**DIRECTIONS FOR THIS TASK:** Copy every line of the records below that holds the word "script".

**MATERIAL PROVIDED:**
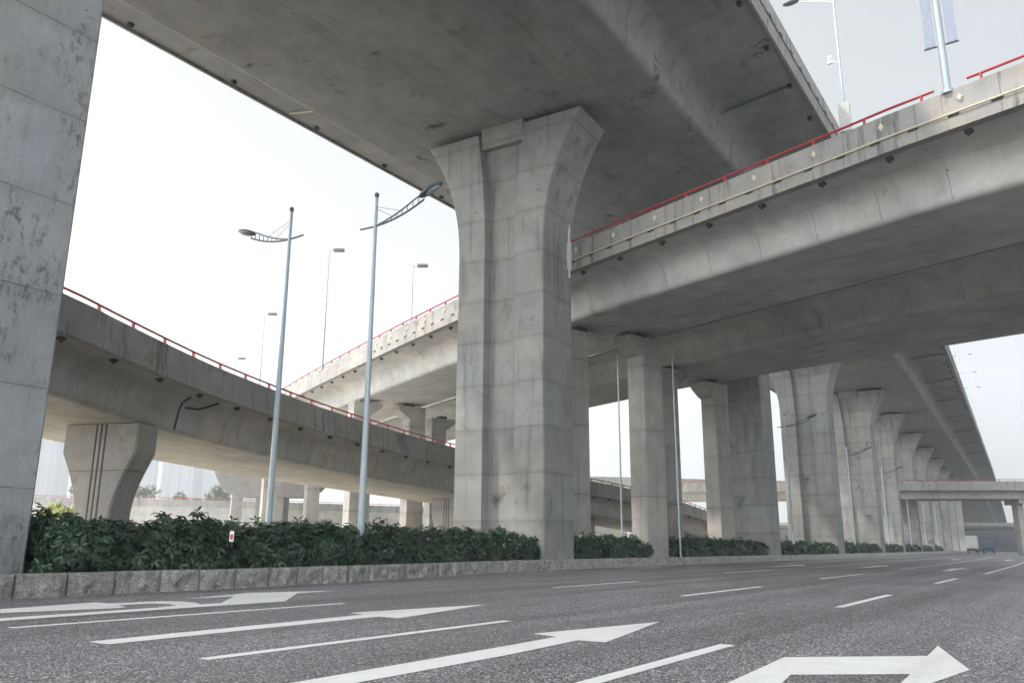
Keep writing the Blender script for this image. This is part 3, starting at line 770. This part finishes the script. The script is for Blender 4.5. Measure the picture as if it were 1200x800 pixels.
mesh('wall', [(x, y, z) for z in (-.1, 7.2) for x, y in ((-110, 286), (80, 384), (79, 386), (-111, 288))], [(0, 1, 5, 4), (1, 2, 6, 5), (2, 3, 7, 6), (3, 0, 4, 7), (4, 5, 6, 7)], M['shade'], r_)
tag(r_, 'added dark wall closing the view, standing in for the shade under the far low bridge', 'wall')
simple_road([(-92, 123, 13.8), (-75, 138, 13.7), (-55, 158, 13.6), (-36, 184, 13.4), (-30, 240, 13)], 'hazy far elevated road glimpsed through the openings between the columns', 9, 2.6, 1.0, False, side=1)
simple_road([(-210, 25, 8.6), (-150, 65, 8.4), (-112, 98, 8.0), (-90, 132, 7.4), (-82, 170, 7)], 'long low retaining wall with pinkish top far behind the low ramp', 9, 2, .9, True, wall=True, side=1)

# round-sided hammerhead pier far behind the low ramp
def hammer(loc, yaw):
    root = empty('hammerhead_pier', loc, yaw); bm = bmesh.new(); rings = []
    for i in range(15):
        f = i / 14; z = 6.2 + 5.0 * f; w = 3.4 + 3.4 * math.sqrt(max(0, 1 - (1 - f) ** 2))
        rings.append([bm.verts.new((x, y, z)) for x, y in ((w, -1.5), (w, 1.5), (-w, 1.5), (-w, -1.5))])
    for a, b in zip(rings, rings[1:]):
        for k in range(4): bm.faces.new((a[k], a[(k + 1) % 4], b[(k + 1) % 4], b[k]))
    bm.faces.new(rings[-1]); bm.faces.new(rings[0][::-1]); bm_obj('hammerhead', bm, M['far'], root, 30)
    bm = bmesh.new(); bx(bm, -1.6, 1.6, -1.2, 1.2, -.1, 6.25, .1); bm_obj('stem', bm, M['far'], root)
    tag(root, 'wide hammerhead pier with rounded underside, hazy behind the low ramp', 'bridge pier')
hammer((-76.5, 65.7, 0), math.radians(33.5))

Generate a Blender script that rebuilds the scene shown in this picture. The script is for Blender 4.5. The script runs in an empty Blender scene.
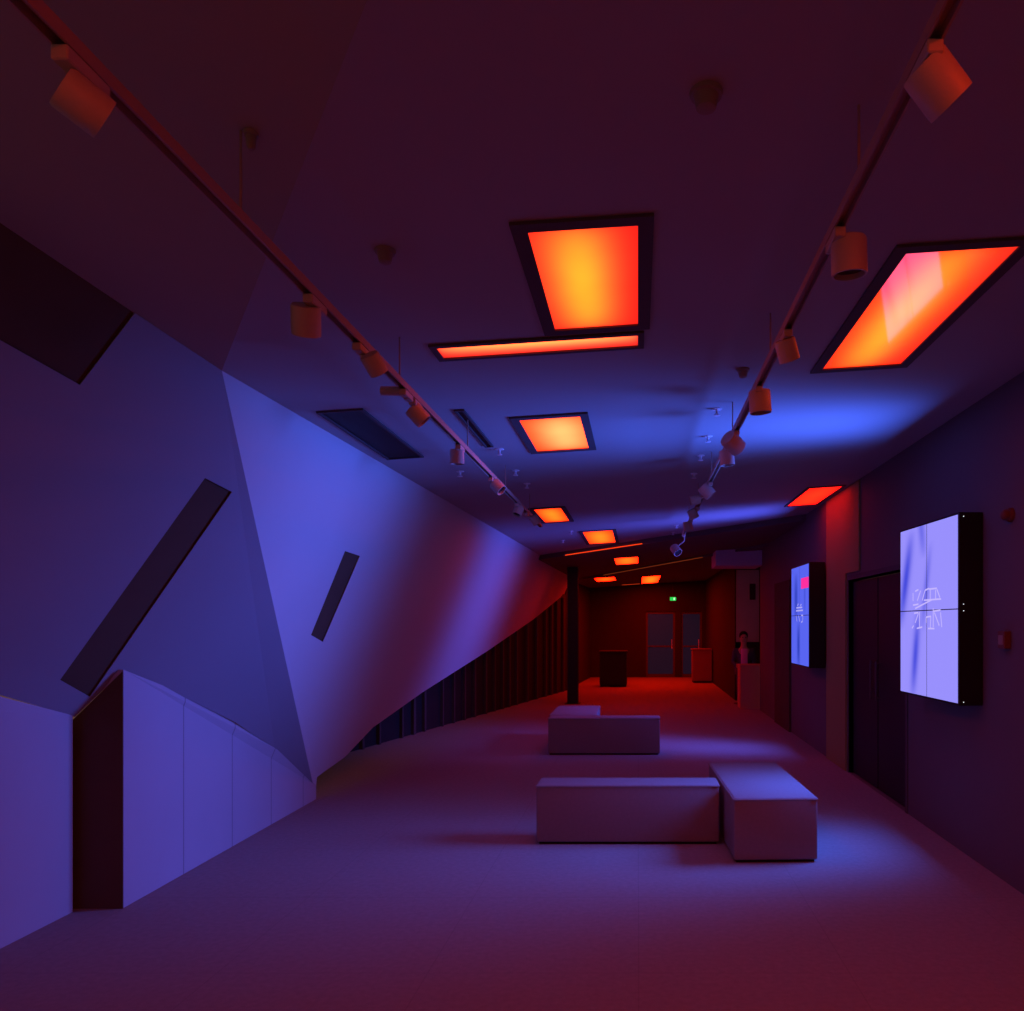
import bpy, bmesh, math, random
from mathutils import Vector, Matrix, geometry
random.seed(7)
SC = bpy.context.scene
C = SC.collection
F, CX, CY, H = 760.0, 638.0, 625.0, 1.65      # focal length in px, vanishing point, eye height

def at(x, y, D):
    """The point of the place seen at (x, y) at depth D."""
    return Vector(((x-CX)/F*D, D, H-(y-CY)/F*D))

def on_plane(x, y, a, b, c):
    """The point of the plane X = a + b*Y + c*Z seen at (x, y)."""
    rx, rz = (x-CX)/F, -(y-CY)/F
    D = (a+c*H)/(rx-b-c*rz)
    return Vector((rx*D, D, H+rz*D))

# ------------------------------------------------------------------ materials
def nt_new(name):
    m = bpy.data.materials.new(name); m.use_nodes = True
    nt = m.node_tree; nt.nodes.clear()
    out = nt.nodes.new('ShaderNodeOutputMaterial')
    return m, nt, out

def mth(nt, op, a, b=None, clamp=False):
    n = nt.nodes.new('ShaderNodeMath'); n.operation = op; n.use_clamp = clamp
    for i, v in enumerate((a, b)):
        if v is None: continue
        if isinstance(v, (int, float)): n.inputs[i].default_value = v
        else: nt.links.new(v, n.inputs[i])
    return n.outputs[0]

def surf(name, col, rough=0.7, noise=0.12, scale=6.0, bump=0.0, bscale=200.0, metal=0.0, spec=0.3):
    m, nt, out = nt_new(name)
    p = nt.nodes.new('ShaderNodeBsdfPrincipled')
    p.inputs['Roughness'].default_value = rough
    p.inputs['Metallic'].default_value = metal
    p.inputs['Specular IOR Level'].default_value = spec
    tc = nt.nodes.new('ShaderNodeTexCoord')
    nz = nt.nodes.new('ShaderNodeTexNoise'); nz.inputs['Scale'].default_value = scale; nz.inputs['Detail'].default_value = 4
    nt.links.new(tc.outputs['Object'], nz.inputs['Vector'])
    mx = nt.nodes.new('ShaderNodeMix'); mx.data_type = 'RGBA'
    mx.inputs[6].default_value = (*[c*(1-noise) for c in col], 1)
    mx.inputs[7].default_value = (*[min(1, c*(1+noise)) for c in col], 1)
    nt.links.new(nz.outputs['Fac'], mx.inputs[0])
    nt.links.new(mx.outputs[2], p.inputs['Base Color'])
    if bump:
        n2 = nt.nodes.new('ShaderNodeTexNoise'); n2.inputs['Scale'].default_value = bscale
        nt.links.new(tc.outputs['Object'], n2.inputs['Vector'])
        b = nt.nodes.new('ShaderNodeBump'); b.inputs['Strength'].default_value = bump; b.inputs['Distance'].default_value = 0.01
        nt.links.new(n2.outputs['Fac'], b.inputs['Height']); nt.links.new(b.outputs['Normal'], p.inputs['Normal'])
    nt.links.new(p.outputs[0], out.inputs[0])
    m['p'] = p.name
    return m

def seamed(m, axis, pitch, offset, width, dark=0.55, axis2=None, pitch2=1.0):
    """Darken thin joints at a pitch along one object axis (or two)."""
    nt = m.node_tree; p = nt.nodes[m['p']]
    src = p.inputs['Base Color'].links[0].from_socket
    tc = nt.nodes.new('ShaderNodeTexCoord'); sp = nt.nodes.new('ShaderNodeSeparateXYZ')
    nt.links.new(tc.outputs['Object'], sp.inputs[0])
    def line(ax, pt, of):
        q = mth(nt, 'FRACT', mth(nt, 'ABSOLUTE', mth(nt, 'DIVIDE', mth(nt, 'SUBTRACT', sp.outputs[ax], of-50*pt), pt)))
        return mth(nt, 'LESS_THAN', q, width/pt)
    f = line(axis, pitch, offset)
    if axis2 is not None: f = mth(nt, 'MAXIMUM', f, line(axis2, pitch2, 0.0))
    mx = nt.nodes.new('ShaderNodeMix'); mx.data_type = 'RGBA'; mx.blend_type = 'MULTIPLY'
    nt.links.new(f, mx.inputs[0]); nt.links.new(src, mx.inputs[6]); mx.inputs[7].default_value = (dark, dark, dark, 1)
    nt.links.new(mx.outputs[2], p.inputs['Base Color'])
    return m

M = {}
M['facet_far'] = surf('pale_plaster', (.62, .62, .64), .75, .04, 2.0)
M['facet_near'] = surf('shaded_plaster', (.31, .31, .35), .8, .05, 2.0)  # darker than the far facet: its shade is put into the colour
M['lower'] = seamed(surf('panelled_plaster', (.46, .46, .52), .75, .10, 1.3), 1, .625, 5.03, .012, .6)
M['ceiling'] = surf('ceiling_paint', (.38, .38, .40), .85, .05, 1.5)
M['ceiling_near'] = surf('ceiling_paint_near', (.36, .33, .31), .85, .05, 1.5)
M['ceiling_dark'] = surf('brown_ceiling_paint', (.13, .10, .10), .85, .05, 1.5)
M['floor'] = seamed(surf('grey_carpet', (.31, .28, .27), .95, .18, 30.0, .5, 400), 1, 1.0, .6, .006, .88, 0, 1.0)
M['right'] = surf('right_wall_paint', (.15, .12, .12), .8, .06, 2.0)
M['dark'] = surf('dark_recess', (.12, .075, .05), .95, .15, 5.0, spec=.05)
M['black'] = surf('black_housing', (.012, .012, .014), .55, .1, 20)
M['frame'] = surf('dark_frame', (.10, .08, .085), .8, .1, 20)
M['slat'] = surf('dark_timber_slats', (.03, .024, .024), .85, .2, 3)
M['slat_light'] = surf('timber_rib', (.09, .065, .06), .8, .2, 3)
M['brown'] = surf('brown_wall', (.034, .024, .020), .85, .15, 2)
M['column'] = surf('black_steel', (.012, .012, .012), .45, .1, 8)
M['fabric'] = surf('grey_felt_upholstery', (.28, .22, .22), .95, .10, 40, .4, 500)
M['plinth'] = surf('black_plinth', (.01, .01, .01), .8, .1, 8)
M['track'] = surf('white_track', (.38, .28, .25), .5, .05, 20)
M['spot'] = surf('white_spot_enamel', (.45, .40, .37), .45, .05, 20)
M['lens'] = surf('dark_lens', (.02, .02, .025), .2, .1, 20, spec=.6)
M['white'] = surf('white_plastic', (.75, .75, .78), .4, .03, 20)
M['sensor'] = surf('dull_plastic', (.30, .24, .20), .6, .05, 20)
M['glass'] = surf('night_glow_glass', (.02, .03, .06), .5, .2, 1.5, spec=.1)
_p = M['glass'].node_tree.nodes[M['glass']['p']]; _p.inputs['Emission Color'].default_value = (.25,.36,1,1); _p.inputs['Emission Strength'].default_value = .011  # night glow from outside put into the pane as faint emission
M['door'] = surf('black_door', (.018, .016, .02), .6, .1, 5)
M['green'] = surf('dark_green_laminate', (.02, .028, .02), .6, .1, 5)
M['desk'] = surf('red_brown_laminate', (.60, .26, .18), .6, .08, 5)
M['banner'] = surf('pale_grey_panel', (.42, .40, .38), .7, .2, 3)
M['soffit'] = surf('screen_lit_soffit', (.62, .58, .75), .7, .05, 3)  # screen light on the block put into a paler lilac colour
M['alarm'] = surf('red_plastic', (.16, .06, .045), .6, .05, 10)
M['skin'] = surf('skin', (.50, .30, .24), .55, .06, 20)
M['hair'] = surf('black_hair', (.012, .010, .010), .6, .2, 60)
M['jacket'] = surf('dark_blue_jacket', (.07, .06, .13), .8, .1, 40)
M['shirt'] = surf('magenta_shirt', (.85, .28, .75), .8, .05, 40)

def emit(name, col, s):
    m, nt, out = nt_new(name)
    e = nt.nodes.new('ShaderNodeEmission'); e.inputs[0].default_value = (*col, 1); e.inputs[1].default_value = s
    nt.links.new(e.outputs[0], out.inputs[0]); return m
M['led'] = emit('white_led', (.9, .95, 1), 1.2)
M['glyph'] = emit('white_glyph', (.56, .47, 1.0), 1.0)
M['glyph_dim'] = emit('blue_glyph', (.45, .42, 1.0), .9)
M['pink'] = emit('pink_block', (1.0, .03, .35), 1.0)
M['exit'] = emit('green_exit', (.03, .75, .10), .9)
M['exitw'] = emit('white_exit', (.55, 1.0, .60), 1.2)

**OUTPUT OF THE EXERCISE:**
Keep writing the Blender script for this image. This is part 3, starting at line 770. This part finishes the script. The script is for Blender 4.5. Measure the picture as if it were 1200x800 pixels.
Generate a Blender script that rebuilds the scene shown in this picture. The script is for Blender 4.5. The script runs in an empty Blender scene.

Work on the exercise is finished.